GIVEN REQUEST: Lines that include the word "materials" are the ones to copy.

COLLECTED MATERIAL:
┏━━

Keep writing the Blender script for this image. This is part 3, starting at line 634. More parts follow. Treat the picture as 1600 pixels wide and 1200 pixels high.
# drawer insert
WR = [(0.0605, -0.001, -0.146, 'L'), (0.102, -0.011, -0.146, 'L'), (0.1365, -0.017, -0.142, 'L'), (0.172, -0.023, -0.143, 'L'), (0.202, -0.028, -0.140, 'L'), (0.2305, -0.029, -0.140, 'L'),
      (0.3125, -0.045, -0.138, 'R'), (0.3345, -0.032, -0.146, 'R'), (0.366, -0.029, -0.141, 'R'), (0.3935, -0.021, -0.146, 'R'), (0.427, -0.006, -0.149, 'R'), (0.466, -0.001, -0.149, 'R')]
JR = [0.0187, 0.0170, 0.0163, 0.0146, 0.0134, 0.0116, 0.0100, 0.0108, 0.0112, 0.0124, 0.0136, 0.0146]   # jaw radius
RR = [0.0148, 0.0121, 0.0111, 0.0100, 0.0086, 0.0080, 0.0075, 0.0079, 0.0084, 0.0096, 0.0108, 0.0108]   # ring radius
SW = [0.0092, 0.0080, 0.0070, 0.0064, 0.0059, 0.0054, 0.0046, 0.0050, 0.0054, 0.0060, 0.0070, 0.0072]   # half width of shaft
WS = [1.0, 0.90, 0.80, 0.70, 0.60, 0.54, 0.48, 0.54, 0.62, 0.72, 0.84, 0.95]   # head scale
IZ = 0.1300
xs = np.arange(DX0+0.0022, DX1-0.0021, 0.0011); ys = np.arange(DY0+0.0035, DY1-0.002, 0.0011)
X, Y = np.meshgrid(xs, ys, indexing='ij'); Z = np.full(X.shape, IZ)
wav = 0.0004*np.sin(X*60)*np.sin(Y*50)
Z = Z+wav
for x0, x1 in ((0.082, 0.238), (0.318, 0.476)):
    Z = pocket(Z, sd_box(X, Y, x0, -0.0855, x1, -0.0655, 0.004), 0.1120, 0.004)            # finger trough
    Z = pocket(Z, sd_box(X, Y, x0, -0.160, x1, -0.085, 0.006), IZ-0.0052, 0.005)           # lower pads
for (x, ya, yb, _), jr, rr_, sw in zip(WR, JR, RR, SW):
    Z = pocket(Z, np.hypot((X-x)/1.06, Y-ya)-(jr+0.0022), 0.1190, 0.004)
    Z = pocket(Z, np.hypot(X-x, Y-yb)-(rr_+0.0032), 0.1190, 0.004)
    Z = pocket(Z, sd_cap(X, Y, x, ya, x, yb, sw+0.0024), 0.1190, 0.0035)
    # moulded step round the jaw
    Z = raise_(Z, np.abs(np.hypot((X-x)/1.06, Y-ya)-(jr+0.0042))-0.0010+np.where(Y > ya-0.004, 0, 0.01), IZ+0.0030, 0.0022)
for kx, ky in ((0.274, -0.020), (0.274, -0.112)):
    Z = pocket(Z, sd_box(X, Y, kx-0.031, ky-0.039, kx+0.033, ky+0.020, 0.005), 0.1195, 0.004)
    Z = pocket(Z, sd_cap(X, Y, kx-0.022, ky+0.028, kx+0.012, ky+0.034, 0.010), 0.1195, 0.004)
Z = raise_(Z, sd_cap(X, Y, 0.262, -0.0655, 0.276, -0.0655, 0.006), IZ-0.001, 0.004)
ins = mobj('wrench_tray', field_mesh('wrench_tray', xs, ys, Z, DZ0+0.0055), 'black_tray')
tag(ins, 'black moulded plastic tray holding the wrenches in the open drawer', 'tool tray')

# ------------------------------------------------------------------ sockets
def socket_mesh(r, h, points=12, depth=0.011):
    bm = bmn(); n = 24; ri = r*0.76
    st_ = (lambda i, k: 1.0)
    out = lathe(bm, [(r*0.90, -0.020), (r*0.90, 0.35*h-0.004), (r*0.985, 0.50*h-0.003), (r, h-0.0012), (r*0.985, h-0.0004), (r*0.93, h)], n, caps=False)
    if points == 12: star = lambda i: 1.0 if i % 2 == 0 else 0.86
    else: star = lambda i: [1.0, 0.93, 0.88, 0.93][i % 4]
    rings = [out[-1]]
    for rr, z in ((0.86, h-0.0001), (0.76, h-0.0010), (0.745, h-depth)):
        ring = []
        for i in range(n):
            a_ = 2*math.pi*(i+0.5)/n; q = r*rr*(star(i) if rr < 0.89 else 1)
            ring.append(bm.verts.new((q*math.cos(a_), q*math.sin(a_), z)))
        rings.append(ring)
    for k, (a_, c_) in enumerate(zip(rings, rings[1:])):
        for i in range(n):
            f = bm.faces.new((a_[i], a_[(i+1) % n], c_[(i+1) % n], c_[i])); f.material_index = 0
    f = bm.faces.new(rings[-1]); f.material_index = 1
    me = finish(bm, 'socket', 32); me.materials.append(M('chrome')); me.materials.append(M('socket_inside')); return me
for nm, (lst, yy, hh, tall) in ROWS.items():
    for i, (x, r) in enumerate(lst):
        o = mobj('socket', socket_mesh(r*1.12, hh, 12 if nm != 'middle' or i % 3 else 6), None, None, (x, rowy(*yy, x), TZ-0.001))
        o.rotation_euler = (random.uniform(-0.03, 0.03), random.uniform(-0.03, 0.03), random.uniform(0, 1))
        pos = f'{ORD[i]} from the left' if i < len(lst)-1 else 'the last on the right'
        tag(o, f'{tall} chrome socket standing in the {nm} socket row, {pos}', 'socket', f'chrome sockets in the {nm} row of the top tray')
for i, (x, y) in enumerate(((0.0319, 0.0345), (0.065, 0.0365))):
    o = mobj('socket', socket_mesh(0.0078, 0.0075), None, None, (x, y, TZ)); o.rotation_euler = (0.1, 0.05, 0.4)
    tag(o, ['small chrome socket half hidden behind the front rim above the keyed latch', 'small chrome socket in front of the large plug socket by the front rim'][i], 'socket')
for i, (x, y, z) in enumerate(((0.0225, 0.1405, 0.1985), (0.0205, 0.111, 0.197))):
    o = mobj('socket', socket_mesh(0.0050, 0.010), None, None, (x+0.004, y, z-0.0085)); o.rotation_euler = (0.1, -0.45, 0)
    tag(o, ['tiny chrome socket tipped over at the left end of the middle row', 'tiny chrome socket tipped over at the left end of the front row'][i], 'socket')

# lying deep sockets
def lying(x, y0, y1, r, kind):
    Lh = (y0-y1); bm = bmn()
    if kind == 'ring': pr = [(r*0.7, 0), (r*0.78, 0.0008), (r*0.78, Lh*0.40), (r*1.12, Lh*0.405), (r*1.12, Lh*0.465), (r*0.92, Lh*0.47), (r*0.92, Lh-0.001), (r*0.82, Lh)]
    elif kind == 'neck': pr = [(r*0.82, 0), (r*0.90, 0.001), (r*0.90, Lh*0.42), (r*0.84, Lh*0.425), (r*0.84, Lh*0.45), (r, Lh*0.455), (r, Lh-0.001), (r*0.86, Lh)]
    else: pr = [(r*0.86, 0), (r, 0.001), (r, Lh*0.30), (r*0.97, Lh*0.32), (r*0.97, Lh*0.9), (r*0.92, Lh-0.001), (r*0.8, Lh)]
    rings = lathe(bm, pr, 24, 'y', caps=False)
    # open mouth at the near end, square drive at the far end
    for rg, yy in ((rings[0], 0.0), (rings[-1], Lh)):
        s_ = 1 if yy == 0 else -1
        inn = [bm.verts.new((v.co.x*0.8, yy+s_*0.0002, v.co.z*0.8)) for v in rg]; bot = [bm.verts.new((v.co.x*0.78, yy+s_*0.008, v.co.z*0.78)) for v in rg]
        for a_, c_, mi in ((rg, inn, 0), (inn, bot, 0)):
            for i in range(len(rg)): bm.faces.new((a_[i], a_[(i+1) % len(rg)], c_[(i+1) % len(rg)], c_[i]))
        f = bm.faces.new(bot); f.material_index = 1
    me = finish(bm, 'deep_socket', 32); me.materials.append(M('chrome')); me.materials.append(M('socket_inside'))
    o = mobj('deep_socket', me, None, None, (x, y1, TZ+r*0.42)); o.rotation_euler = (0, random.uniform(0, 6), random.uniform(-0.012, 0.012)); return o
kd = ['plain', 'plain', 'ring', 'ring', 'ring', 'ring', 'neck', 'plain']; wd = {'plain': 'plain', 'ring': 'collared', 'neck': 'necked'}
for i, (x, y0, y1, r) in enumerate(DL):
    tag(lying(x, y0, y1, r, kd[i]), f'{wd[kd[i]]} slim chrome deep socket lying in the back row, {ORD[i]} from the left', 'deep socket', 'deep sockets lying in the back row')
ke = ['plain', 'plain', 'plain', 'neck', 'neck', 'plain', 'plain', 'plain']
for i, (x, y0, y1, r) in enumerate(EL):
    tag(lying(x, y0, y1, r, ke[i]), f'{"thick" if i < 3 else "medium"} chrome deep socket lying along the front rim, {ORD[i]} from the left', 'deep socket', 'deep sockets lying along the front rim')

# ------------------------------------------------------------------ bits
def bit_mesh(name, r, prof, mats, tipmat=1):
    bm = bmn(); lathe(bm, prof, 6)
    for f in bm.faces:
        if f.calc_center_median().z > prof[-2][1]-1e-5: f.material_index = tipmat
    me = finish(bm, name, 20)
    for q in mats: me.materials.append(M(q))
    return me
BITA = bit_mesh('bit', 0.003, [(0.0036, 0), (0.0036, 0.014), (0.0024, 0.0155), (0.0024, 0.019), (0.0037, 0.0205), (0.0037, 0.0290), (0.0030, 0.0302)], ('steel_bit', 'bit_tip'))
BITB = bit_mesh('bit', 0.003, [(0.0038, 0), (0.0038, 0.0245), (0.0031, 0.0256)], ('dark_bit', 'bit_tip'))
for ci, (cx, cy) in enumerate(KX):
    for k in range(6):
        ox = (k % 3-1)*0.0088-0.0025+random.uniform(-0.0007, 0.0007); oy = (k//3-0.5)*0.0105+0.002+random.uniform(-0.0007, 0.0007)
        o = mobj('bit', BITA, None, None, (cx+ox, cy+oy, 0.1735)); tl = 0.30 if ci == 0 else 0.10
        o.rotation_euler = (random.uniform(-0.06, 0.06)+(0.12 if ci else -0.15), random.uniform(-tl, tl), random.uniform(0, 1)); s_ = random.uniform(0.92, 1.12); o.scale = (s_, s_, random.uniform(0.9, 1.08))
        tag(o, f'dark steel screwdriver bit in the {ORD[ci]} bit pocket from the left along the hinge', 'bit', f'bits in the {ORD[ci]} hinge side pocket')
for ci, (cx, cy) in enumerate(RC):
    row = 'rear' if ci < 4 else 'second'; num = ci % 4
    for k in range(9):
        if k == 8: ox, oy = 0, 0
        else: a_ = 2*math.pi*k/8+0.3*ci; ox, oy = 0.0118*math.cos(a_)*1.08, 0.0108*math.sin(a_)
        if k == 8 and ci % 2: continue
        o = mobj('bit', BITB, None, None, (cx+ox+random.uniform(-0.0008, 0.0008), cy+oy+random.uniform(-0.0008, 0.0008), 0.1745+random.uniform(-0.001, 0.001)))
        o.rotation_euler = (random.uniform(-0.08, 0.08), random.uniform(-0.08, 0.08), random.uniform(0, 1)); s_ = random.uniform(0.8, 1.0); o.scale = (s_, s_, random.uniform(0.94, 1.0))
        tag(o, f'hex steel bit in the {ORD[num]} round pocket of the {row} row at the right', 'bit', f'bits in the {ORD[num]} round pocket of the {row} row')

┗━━

SOLUTION TO THE EXERCISE:
    me = finish(bm, 'socket', 32); me.materials.append(M('chrome')); me.materials.append(M('socket_inside')); return me
    me = finish(bm, 'deep_socket', 32); me.materials.append(M('chrome')); me.materials.append(M('socket_inside'))
    for q in mats: me.materials.append(M(q))